▸ Source material
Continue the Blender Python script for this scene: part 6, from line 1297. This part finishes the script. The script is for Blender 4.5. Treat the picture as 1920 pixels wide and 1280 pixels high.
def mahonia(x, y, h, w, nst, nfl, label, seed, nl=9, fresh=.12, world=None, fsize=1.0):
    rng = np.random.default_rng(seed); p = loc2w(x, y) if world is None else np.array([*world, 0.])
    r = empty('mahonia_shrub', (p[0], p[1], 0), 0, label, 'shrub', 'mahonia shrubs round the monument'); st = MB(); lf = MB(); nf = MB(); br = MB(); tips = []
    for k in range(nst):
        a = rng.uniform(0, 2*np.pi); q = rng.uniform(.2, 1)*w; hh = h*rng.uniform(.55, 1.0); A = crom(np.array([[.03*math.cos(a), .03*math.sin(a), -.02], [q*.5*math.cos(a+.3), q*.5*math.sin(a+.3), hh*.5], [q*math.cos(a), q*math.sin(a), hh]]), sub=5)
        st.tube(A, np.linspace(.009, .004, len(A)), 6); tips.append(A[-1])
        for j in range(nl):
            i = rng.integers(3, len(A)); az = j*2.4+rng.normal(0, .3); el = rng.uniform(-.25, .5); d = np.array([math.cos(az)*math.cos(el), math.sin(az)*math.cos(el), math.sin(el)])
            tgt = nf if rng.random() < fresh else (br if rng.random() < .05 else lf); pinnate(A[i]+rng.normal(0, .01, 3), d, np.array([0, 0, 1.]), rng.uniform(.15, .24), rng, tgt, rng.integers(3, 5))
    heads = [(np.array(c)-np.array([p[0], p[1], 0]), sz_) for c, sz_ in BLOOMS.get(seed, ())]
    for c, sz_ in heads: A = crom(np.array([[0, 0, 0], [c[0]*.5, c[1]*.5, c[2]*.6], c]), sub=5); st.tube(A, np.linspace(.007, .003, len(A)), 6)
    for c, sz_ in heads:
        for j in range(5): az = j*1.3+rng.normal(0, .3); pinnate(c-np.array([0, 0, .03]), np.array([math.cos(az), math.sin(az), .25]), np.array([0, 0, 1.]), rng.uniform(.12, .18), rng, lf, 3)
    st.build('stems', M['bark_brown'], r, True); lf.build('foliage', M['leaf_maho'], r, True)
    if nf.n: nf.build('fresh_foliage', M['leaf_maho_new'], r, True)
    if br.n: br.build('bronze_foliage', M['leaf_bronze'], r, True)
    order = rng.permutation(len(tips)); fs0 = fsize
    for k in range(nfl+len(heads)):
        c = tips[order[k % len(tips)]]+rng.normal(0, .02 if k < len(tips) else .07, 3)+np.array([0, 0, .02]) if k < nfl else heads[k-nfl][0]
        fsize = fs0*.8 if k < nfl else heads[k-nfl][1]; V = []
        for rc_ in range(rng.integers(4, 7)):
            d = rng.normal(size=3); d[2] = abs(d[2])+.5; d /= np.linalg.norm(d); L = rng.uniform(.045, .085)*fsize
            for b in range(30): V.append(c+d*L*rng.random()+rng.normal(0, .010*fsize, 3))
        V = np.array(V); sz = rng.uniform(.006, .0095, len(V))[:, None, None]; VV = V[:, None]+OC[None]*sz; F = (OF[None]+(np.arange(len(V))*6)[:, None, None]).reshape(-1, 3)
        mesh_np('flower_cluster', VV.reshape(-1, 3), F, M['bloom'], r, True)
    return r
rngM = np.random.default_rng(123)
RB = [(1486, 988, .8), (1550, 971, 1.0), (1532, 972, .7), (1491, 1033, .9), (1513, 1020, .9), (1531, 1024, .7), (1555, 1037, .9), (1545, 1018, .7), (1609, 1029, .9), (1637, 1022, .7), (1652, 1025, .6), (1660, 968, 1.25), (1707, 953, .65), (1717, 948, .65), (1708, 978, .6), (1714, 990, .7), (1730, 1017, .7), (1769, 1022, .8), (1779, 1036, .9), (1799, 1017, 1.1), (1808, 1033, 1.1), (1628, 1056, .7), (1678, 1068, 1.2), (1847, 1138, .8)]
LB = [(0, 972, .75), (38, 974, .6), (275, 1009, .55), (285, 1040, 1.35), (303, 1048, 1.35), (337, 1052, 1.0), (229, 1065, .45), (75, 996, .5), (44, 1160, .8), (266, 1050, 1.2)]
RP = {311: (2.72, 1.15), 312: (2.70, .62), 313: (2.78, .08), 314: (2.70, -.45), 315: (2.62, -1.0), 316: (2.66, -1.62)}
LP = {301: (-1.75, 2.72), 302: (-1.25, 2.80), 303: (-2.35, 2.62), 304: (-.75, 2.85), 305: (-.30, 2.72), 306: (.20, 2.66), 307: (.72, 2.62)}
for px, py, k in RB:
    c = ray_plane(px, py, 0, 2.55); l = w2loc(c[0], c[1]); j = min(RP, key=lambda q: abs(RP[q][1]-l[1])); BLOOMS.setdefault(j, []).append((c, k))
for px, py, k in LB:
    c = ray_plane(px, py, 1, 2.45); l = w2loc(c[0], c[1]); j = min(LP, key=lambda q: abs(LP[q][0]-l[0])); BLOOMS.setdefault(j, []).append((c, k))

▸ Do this
Every line of the data above should be reproduced word for word.

▸ Correct result
Continue the Blender Python script for this scene: part 6, from line 1297. This part finishes the script. The script is for Blender 4.5. Treat the picture as 1920 pixels wide and 1280 pixels high.
def mahonia(x, y, h, w, nst, nfl, label, seed, nl=9, fresh=.12, world=None, fsize=1.0):
    rng = np.random.default_rng(seed); p = loc2w(x, y) if world is None else np.array([*world, 0.])
    r = empty('mahonia_shrub', (p[0], p[1], 0), 0, label, 'shrub', 'mahonia shrubs round the monument'); st = MB(); lf = MB(); nf = MB(); br = MB(); tips = []
    for k in range(nst):
        a = rng.uniform(0, 2*np.pi); q = rng.uniform(.2, 1)*w; hh = h*rng.uniform(.55, 1.0); A = crom(np.array([[.03*math.cos(a), .03*math.sin(a), -.02], [q*.5*math.cos(a+.3), q*.5*math.sin(a+.3), hh*.5], [q*math.cos(a), q*math.sin(a), hh]]), sub=5)
        st.tube(A, np.linspace(.009, .004, len(A)), 6); tips.append(A[-1])
        for j in range(nl):
            i = rng.integers(3, len(A)); az = j*2.4+rng.normal(0, .3); el = rng.uniform(-.25, .5); d = np.array([math.cos(az)*math.cos(el), math.sin(az)*math.cos(el), math.sin(el)])
            tgt = nf if rng.random() < fresh else (br if rng.random() < .05 else lf); pinnate(A[i]+rng.normal(0, .01, 3), d, np.array([0, 0, 1.]), rng.uniform(.15, .24), rng, tgt, rng.integers(3, 5))
    heads = [(np.array(c)-np.array([p[0], p[1], 0]), sz_) for c, sz_ in BLOOMS.get(seed, ())]
    for c, sz_ in heads: A = crom(np.array([[0, 0, 0], [c[0]*.5, c[1]*.5, c[2]*.6], c]), sub=5); st.tube(A, np.linspace(.007, .003, len(A)), 6)
    for c, sz_ in heads:
        for j in range(5): az = j*1.3+rng.normal(0, .3); pinnate(c-np.array([0, 0, .03]), np.array([math.cos(az), math.sin(az), .25]), np.array([0, 0, 1.]), rng.uniform(.12, .18), rng, lf, 3)
    st.build('stems', M['bark_brown'], r, True); lf.build('foliage', M['leaf_maho'], r, True)
    if nf.n: nf.build('fresh_foliage', M['leaf_maho_new'], r, True)
    if br.n: br.build('bronze_foliage', M['leaf_bronze'], r, True)
    order = rng.permutation(len(tips)); fs0 = fsize
    for k in range(nfl+len(heads)):
        c = tips[order[k % len(tips)]]+rng.normal(0, .02 if k < len(tips) else .07, 3)+np.array([0, 0, .02]) if k < nfl else heads[k-nfl][0]
        fsize = fs0*.8 if k < nfl else heads[k-nfl][1]; V = []
        for rc_ in range(rng.integers(4, 7)):
            d = rng.normal(size=3); d[2] = abs(d[2])+.5; d /= np.linalg.norm(d); L = rng.uniform(.045, .085)*fsize
            for b in range(30): V.append(c+d*L*rng.random()+rng.normal(0, .010*fsize, 3))
        V = np.array(V); sz = rng.uniform(.006, .0095, len(V))[:, None, None]; VV = V[:, None]+OC[None]*sz; F = (OF[None]+(np.arange(len(V))*6)[:, None, None]).reshape(-1, 3)
        mesh_np('flower_cluster', VV.reshape(-1, 3), F, M['bloom'], r, True)
    return r
rngM = np.random.default_rng(123)
RB = [(1486, 988, .8), (1550, 971, 1.0), (1532, 972, .7), (1491, 1033, .9), (1513, 1020, .9), (1531, 1024, .7), (1555, 1037, .9), (1545, 1018, .7), (1609, 1029, .9), (1637, 1022, .7), (1652, 1025, .6), (1660, 968, 1.25), (1707, 953, .65), (1717, 948, .65), (1708, 978, .6), (1714, 990, .7), (1730, 1017, .7), (1769, 1022, .8), (1779, 1036, .9), (1799, 1017, 1.1), (1808, 1033, 1.1), (1628, 1056, .7), (1678, 1068, 1.2), (1847, 1138, .8)]
LB = [(0, 972, .75), (38, 974, .6), (275, 1009, .55), (285, 1040, 1.35), (303, 1048, 1.35), (337, 1052, 1.0), (229, 1065, .45), (75, 996, .5), (44, 1160, .8), (266, 1050, 1.2)]
RP = {311: (2.72, 1.15), 312: (2.70, .62), 313: (2.78, .08), 314: (2.70, -.45), 315: (2.62, -1.0), 316: (2.66, -1.62)}
LP = {301: (-1.75, 2.72), 302: (-1.25, 2.80), 303: (-2.35, 2.62), 304: (-.75, 2.85), 305: (-.30, 2.72), 306: (.20, 2.66), 307: (.72, 2.62)}
for px, py, k in RB:
    c = ray_plane(px, py, 0, 2.55); l = w2loc(c[0], c[1]); j = min(RP, key=lambda q: abs(RP[q][1]-l[1])); BLOOMS.setdefault(j, []).append((c, k))
for px, py, k in LB:
    c = ray_plane(px, py, 1, 2.45); l = w2loc(c[0], c[1]); j = min(LP, key=lambda q: abs(LP[q][0]-l[0])); BLOOMS.setdefault(j, []).append((c, k))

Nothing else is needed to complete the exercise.